The restaurants at Snowbird recently unveiled their summer menus and invited members of the culinary media to sample their offerings and become better acquainted with their facilities one soft, summer night. This week's Dining Out column is going to vary from the norm a bit, in light of the special occasion.

It really was a remarkable evening. I wish you could have been there, because if you're discriminating enough to read this column, I have no doubt that you would have enjoyed the affair immensely. But since the capacity was limited, we'll just have to settle with my sharing the insights, impressions and information I gained.The meal featured six courses, each prepared by an individual chef from one of six of Snowbird's finest restaurants, and the chefs themselves were on hand to explain their creations. The Snowbird policy is to scout out chefs who specialize in the type of cuisine each restaurant serves, and then let that individual create their own menu. The offerings are often dictated by the current season, the current trend or the current new libation that resort sommelier Vickie Martinez has been able to procure.

Chef Fred Henion of the Lodge Club Bistro noted that, as with many of the offerings in his restaurant, the salad he prepared that night was made from greens he grows in his extensive garden, along with pears, walnuts and warm gorgonzola croutons, a combination inspired by the 1994 Georges Dubouf Viognier with which it was served.

But I'm getting ahead of myself. The salad was actually the fifth course. The first course was Willie Willingham's Australian Rock Lobster and Beef Tenderloin Kabobs, from the Steak Pit. The Steak Pit, I was told, is the locals' favorite restaurant at Snowbird. Utahns don't seem to mind the scenic drive up Little Cottonwood Canyon if they know they'll find a good steak waiting for them up there, and that's fine, but I found myself hoping that more year-round residents would dare a new appreciation for culinary adventures and would be willing to try some of the more daring offerings at the other sites.

Something like Wildflower Chef Andy Vaughn might prepare at his Italian ristorante in the Iron Blosam Lodge.
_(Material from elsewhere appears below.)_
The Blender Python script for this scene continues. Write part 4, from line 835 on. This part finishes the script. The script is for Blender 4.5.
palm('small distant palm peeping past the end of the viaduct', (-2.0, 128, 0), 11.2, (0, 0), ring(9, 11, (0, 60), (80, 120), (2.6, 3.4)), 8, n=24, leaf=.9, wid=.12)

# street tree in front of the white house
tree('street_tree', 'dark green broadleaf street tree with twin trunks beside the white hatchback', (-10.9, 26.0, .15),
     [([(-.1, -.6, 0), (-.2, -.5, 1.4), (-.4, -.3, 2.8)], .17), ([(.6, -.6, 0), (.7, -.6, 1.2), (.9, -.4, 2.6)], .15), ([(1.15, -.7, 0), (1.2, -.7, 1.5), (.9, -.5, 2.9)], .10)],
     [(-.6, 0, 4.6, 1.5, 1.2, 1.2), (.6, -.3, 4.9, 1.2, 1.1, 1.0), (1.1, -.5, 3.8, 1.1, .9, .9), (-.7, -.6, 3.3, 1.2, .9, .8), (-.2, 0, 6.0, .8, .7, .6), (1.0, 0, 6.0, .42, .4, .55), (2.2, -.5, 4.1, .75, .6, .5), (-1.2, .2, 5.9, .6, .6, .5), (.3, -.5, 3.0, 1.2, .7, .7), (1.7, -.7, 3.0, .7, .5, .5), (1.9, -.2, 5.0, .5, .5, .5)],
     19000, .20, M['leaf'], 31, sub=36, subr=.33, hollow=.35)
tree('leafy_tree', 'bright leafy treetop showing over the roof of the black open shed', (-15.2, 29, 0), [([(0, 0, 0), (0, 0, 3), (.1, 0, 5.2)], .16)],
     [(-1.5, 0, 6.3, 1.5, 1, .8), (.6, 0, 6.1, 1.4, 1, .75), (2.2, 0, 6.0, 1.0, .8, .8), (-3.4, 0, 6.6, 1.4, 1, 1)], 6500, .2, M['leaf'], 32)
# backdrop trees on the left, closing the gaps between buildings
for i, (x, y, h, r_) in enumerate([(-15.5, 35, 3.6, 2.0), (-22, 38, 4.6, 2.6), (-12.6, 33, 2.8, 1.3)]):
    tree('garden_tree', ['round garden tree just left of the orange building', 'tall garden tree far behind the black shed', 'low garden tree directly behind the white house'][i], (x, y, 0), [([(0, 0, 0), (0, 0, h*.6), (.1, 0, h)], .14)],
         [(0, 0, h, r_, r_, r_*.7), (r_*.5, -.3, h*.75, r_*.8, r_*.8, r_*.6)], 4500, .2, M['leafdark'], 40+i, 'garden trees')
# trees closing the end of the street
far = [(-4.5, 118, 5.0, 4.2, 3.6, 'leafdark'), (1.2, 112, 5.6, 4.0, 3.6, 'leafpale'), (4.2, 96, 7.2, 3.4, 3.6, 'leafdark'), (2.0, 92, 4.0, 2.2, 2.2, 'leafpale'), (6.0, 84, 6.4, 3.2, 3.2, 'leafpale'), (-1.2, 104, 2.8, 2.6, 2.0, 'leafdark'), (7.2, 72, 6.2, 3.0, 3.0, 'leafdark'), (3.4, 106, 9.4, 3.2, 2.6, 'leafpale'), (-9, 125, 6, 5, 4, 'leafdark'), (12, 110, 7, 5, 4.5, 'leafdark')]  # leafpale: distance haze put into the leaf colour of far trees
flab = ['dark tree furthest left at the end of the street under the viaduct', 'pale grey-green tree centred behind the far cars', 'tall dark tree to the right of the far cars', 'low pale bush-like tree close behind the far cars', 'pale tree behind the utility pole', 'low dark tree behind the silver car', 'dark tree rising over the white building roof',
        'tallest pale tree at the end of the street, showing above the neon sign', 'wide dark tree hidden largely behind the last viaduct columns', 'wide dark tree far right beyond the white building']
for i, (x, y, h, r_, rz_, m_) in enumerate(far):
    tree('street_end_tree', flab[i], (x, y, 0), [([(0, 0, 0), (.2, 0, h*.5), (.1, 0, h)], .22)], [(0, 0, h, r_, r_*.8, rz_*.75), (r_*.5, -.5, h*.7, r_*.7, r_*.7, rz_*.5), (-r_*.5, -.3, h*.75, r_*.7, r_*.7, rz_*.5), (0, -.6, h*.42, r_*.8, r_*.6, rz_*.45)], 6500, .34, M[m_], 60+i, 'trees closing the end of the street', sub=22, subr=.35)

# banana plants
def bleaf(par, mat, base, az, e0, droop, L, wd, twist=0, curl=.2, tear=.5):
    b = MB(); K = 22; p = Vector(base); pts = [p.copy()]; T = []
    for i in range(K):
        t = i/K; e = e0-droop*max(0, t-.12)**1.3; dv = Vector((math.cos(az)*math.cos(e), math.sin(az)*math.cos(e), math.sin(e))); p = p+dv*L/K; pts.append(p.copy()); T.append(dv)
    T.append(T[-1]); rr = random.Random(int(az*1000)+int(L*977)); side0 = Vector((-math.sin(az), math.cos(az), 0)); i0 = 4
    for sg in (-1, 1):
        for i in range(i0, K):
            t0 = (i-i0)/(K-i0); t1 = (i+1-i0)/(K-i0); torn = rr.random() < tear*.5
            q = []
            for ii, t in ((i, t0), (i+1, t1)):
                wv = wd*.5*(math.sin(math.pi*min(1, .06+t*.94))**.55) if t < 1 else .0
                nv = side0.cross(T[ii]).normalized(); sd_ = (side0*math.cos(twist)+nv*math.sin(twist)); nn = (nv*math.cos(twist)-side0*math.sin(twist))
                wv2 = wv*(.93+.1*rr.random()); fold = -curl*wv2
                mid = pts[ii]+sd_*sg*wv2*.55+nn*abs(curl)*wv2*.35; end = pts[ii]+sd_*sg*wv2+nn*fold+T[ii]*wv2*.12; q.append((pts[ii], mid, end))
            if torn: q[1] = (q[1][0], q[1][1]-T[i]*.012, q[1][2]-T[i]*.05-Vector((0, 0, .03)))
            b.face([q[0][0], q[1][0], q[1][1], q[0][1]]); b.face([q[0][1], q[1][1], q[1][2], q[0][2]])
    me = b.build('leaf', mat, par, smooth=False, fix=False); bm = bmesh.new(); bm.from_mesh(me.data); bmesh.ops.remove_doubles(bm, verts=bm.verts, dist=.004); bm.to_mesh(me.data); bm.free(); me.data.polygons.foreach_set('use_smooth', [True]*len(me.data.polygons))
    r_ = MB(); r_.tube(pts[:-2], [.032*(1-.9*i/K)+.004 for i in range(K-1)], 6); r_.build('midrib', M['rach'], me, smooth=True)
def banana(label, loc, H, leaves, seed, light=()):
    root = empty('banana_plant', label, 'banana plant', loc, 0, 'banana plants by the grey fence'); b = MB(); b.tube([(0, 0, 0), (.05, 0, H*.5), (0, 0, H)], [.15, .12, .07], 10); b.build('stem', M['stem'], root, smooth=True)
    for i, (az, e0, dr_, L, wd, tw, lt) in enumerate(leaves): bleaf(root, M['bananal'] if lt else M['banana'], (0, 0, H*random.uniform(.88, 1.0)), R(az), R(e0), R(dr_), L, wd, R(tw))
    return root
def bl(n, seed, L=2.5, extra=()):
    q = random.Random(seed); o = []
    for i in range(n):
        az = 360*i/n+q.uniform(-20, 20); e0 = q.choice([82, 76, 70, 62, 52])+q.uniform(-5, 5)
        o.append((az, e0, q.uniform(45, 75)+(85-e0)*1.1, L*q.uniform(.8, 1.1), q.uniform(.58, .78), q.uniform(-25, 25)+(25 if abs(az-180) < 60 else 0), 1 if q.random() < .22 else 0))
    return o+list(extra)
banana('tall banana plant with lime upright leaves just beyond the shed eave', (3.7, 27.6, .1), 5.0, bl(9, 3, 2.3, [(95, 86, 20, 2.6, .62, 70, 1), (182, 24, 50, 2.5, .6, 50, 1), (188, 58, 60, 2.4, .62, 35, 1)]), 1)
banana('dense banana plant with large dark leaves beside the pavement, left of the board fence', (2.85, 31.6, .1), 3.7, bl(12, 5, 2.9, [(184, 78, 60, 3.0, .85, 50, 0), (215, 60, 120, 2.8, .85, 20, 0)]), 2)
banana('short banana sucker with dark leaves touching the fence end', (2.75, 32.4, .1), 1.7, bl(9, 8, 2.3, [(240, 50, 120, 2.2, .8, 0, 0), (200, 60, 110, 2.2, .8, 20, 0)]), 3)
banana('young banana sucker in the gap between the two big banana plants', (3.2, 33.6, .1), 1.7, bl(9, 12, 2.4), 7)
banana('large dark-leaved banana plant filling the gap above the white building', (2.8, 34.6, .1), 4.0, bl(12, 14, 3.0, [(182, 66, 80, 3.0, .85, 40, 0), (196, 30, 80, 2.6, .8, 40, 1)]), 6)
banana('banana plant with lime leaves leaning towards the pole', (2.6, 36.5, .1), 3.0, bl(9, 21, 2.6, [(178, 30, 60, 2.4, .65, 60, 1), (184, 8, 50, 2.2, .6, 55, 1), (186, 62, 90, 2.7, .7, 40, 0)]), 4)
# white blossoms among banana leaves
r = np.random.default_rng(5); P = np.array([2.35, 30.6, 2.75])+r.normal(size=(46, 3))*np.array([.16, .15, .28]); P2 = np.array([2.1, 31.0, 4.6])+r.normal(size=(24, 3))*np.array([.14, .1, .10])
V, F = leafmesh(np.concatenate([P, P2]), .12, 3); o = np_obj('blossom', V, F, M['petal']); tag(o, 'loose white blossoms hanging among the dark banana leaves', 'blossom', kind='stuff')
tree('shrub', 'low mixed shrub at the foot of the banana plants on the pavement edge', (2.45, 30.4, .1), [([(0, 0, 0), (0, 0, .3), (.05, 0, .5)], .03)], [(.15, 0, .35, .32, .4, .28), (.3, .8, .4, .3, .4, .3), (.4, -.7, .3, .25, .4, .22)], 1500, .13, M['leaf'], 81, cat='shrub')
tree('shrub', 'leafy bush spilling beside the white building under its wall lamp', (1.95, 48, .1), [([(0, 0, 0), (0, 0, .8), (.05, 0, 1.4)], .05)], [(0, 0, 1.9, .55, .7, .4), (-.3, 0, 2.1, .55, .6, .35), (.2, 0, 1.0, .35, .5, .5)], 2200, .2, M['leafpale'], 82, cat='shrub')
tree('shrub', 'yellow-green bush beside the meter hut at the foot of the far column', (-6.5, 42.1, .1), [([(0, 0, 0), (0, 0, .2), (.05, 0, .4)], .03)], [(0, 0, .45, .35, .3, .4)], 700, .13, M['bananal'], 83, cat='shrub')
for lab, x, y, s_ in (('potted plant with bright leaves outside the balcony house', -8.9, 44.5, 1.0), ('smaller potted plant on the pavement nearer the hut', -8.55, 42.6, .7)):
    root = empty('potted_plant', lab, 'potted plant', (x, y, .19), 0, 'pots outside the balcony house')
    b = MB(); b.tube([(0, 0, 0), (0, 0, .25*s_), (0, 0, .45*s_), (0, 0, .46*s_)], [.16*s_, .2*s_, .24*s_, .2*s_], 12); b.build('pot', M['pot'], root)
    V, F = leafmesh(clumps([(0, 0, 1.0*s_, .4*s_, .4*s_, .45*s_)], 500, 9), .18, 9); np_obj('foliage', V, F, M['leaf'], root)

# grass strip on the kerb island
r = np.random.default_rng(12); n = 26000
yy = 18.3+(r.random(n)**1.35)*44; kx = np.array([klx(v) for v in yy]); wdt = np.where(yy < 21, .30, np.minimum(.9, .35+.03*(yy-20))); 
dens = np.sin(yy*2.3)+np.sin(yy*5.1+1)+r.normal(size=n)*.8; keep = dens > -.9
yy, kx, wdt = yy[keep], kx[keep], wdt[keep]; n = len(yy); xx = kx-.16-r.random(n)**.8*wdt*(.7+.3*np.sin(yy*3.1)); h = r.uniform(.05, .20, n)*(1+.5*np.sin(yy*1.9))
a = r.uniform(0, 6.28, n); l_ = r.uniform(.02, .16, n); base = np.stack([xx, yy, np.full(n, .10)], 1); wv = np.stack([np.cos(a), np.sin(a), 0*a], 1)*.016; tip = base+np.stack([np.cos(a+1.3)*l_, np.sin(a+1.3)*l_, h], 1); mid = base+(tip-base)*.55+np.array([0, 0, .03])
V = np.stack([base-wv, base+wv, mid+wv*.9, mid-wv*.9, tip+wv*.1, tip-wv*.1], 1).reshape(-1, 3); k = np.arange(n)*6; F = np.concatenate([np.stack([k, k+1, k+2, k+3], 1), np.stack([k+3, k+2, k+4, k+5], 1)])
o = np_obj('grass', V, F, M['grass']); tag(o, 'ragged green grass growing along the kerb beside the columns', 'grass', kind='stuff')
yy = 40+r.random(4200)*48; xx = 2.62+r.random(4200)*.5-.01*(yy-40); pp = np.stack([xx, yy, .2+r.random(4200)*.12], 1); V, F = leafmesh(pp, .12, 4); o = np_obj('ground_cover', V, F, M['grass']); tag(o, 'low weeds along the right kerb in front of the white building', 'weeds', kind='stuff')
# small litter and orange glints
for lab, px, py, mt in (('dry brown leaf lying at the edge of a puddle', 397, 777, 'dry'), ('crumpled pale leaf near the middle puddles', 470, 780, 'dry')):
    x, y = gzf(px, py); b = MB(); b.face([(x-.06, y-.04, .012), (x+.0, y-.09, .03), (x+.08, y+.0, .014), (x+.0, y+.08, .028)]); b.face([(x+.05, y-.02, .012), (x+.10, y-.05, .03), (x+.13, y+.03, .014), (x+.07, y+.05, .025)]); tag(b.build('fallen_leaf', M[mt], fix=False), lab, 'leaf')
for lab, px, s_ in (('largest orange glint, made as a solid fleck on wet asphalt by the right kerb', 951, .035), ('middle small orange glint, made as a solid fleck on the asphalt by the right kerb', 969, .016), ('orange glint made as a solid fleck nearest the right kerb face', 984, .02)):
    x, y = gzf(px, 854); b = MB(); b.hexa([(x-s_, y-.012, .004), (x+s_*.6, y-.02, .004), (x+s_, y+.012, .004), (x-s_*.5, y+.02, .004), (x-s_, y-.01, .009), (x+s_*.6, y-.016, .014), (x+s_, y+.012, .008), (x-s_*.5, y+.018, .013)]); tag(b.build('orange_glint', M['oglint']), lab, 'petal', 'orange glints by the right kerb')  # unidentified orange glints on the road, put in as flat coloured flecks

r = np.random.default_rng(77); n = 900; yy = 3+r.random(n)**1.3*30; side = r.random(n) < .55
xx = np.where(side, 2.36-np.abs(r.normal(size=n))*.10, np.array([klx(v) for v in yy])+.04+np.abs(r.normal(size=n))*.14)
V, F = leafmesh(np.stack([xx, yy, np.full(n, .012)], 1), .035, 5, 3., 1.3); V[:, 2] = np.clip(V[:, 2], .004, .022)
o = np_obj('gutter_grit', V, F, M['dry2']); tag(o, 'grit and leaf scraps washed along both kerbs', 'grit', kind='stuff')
That night, for the second course, he presented a satin smooth garlic bisque with fresh herb foccacia, both pungent and creamy, flawless.

Not wanting to be creatively outdone, third course chef Garrett Penistan, the youngest of the Snowbird chefs, concocted cunning "Beggar's Purses" made of jalepeno pasta, filled with shrimp and salmon mousse and served on a smoked tomato coulis with anaheim pepper creme fraiche. Under Penistan's direction, Keyhole Junction has changed from Mexican to Southwestern, with whimsical Caribbean and Mediterranean touches. You'll not find a menu like his anywhere in the valley.

The fourth, or main course, was appropriately prepared by Chef Jodie Koestler of the Aerie, Snowbird's flagship dining establishment. We were told that if we had been up at the resort earlier in the afternoon, we would have spied Koestler harvesting the main flavor-contributing ingredient of his vinaigrette, the new growth from the local fir trees. He combined the Douglas Fir Vinaigrette with galantine of New Zealand elk, yellow chanterelles and Yukon potatoes. While Koestler also serves more traditional fare at the Aerie, including numerous offerings on the expansive and exquisite Sunday brunch, this course was reflective of the ambition and originality in which the Aerie prides itself.

Brian K. Florida, executive chef for the entire resort, would have quite the challenge topping the preceding five courses, but he made a noble attempt with his tiny samples of chocolate Grand Marnier pate, blackberry and phyllo Napoleon and petite tiramisu, all drizzled with a hardened caramel sauce and served with Starbucks coffee.

Granted, that evening the chefs were out to impress their critics, and admittedly they did. But in serving a "signature" dinner, they are aware that if they didn't meet the same standards on our return, incognito visits (yes, I wear a disguise), we would publicize our disappointment, and the disappointment of our readers, whom we encourage to respond. They are confident in their cuisine and willing to put it to our tests.

While meals at the finer Snowbird restaurants are not inexpensive, ranging from $9 for cappellini pomodoro or fettucine Alfredo at the Wildflower to $31 for a steak and crab combination at the Steak Pit, they are certainly not exorbitant. The quality at least matches, and often surpasses, much of what can be found at lower altitudes. No one should make it through an entire summer without at least driving up for a taste, and preferably an ambitious one.

Rating: * * * * (Individual restaurants could receive more or fewer stars.)

Snowbird Restaurants, up Little Cottonwood Canyon. Open for breakfast, lunch and dinner, reservations recommended. Call for specific hours. The Aerie, 521-6040 ext. 5500, at the top of Cliff Lodge; The Lodge Club Bistro, ext. 3042, in the Lodge at Snowbird; Keyhole Junction, ext. 5100, in the Cliff Lodge; Wildflower Ristorante, ext. 1042, at the Iron Blosam Lodge; The Steak Pit, ext. 4060, in the Snowbird Center.